Editor's note: You may have seen our spoiler-free The Last of Us Part II review, originally published on June 12, 2020. Due to a strict embargo, we were limited in what aspects of the game we could touch on in that review. While I critiqued the game in full for that embargo, there may be some parts of the review that could use more explanation. Now that the embargo has lifted, I've expanded on my thoughts here; this review has the same arguments and score as the first one and is simply more detailed in my analysis. Note that this review contains spoilers, including one major character death.
The Last of Us Part II begins with serious tonal whiplash. One moment, Ellie and her close friend Dina are becoming more than friends in a basement filled with weed plants and Naughty Dog porn puns; the next, Joel is being savagely beaten to death with a golf club. It's the first of many, many gruesome deaths. Some happen whether you want them to or not, in intimate cutscenes that are hard to watch, while others happen just because an NPC got in between you and your objective and killing them was the easiest thing to do. Either way, that brief glimpse of happiness at the beginning is left very much in the dust.

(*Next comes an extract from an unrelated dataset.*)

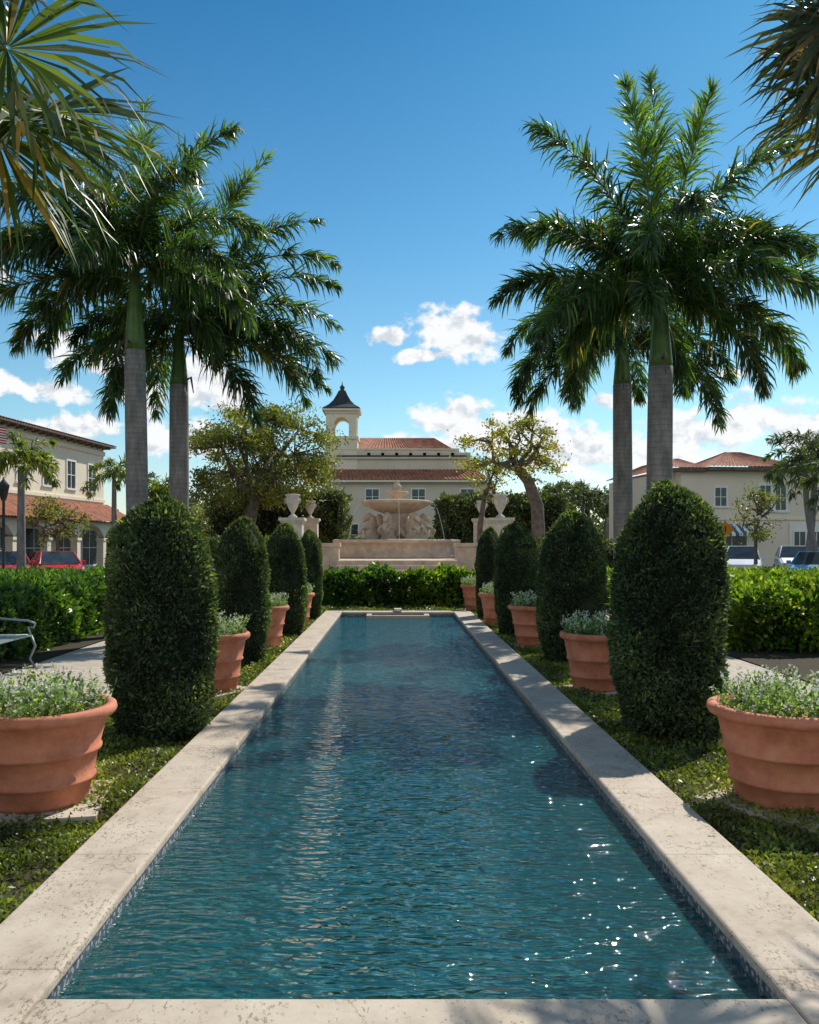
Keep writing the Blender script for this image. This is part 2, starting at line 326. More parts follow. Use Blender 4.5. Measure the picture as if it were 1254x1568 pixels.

But while the scale and severity of death and loss in this game is incredibly high, The Last of Us Part II is more a character study than a musing on the nature of violence. On that front, the story of Ellie, her playable foil Abby, and their quests for revenge and redemption is a gripping and harrowing one, and I found myself deeply emotionally entangled with each woman and her strengths and flaws. The bloodshed is very much a part of that story, but it's far from the most effective one, and it's where the game stumbles a bit.